Oh well, I can keep rambling on in my usual fashion but I think you got my point!

Tuesday, January 08, 2008

Thought of the day - 8th Jan 2008

He who deliberates fully before taking a step will spend his entire life on one leg.
- Chinese proverb

Tuesday, October 30, 2007

Little mistakes

"I never make little mistakes...only big ones!"

I am reading this book by Heinlein called "I will fear no evil". While this is the work of a master, the book itself is quite slow and uneventful; no chases, no persecution by authorities, no narrow escapes, nothing that makes me finish a Heinlein book at break-neck speed. This one I have been wading through for weeks.

However, I admire Heinlein not only for his stories, but his ideas, his philosophy, his revolutionary not-always-right-but-quite-challenging concepts. And this one caught my attention and I thought of course, that makes sense. If you are making big mistakes then you are taking big risks and ask any Wall Street financial analyst you have to take big risks in order to reap big rewards.

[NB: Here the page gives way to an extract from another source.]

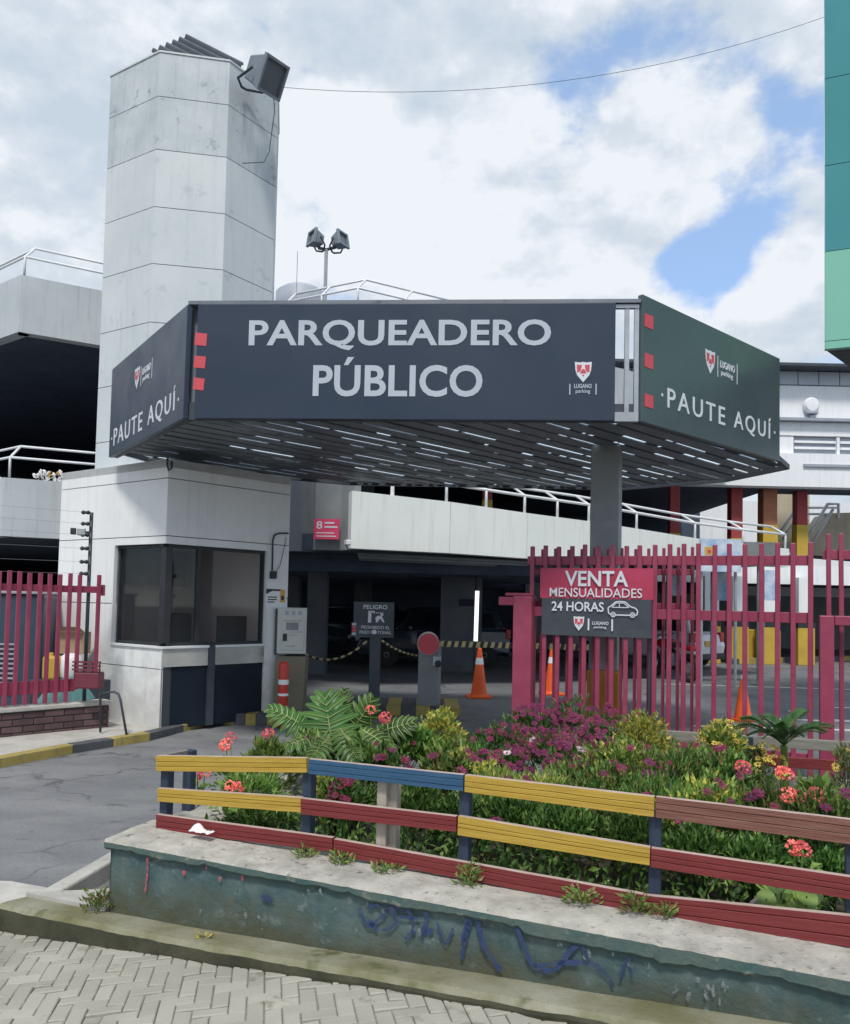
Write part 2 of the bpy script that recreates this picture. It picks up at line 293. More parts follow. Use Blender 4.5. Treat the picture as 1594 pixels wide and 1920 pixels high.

Oh, I can add another one to it, "If you are not failing sometimes, then you are not taking enough risks." Taking risks, as I might have said before, is an essential part of success, indeed a part of life itself. Think about it, anything you ever did, from learning to ride a bike to proposing to that wonderful, beautiful girl, anything worthwhile came with a risk.

Yes, it's scary; yes, it's dangerous, but as the man said, "Sure the game is rigged, but if you don't play, you can't win!"

Hehe...guess who said that, Robert Heinlein! :-)

Thursday, October 25, 2007

Thought of the day - 26th Oct 2007

If all of life and everything in it is fleeting and constantly changing, why do we cling so desperately to the idea of permanence? Can love and passion be denied out of fear that they might fade? Life without daring, without the risk of failure, is only existence and to exist is not to live!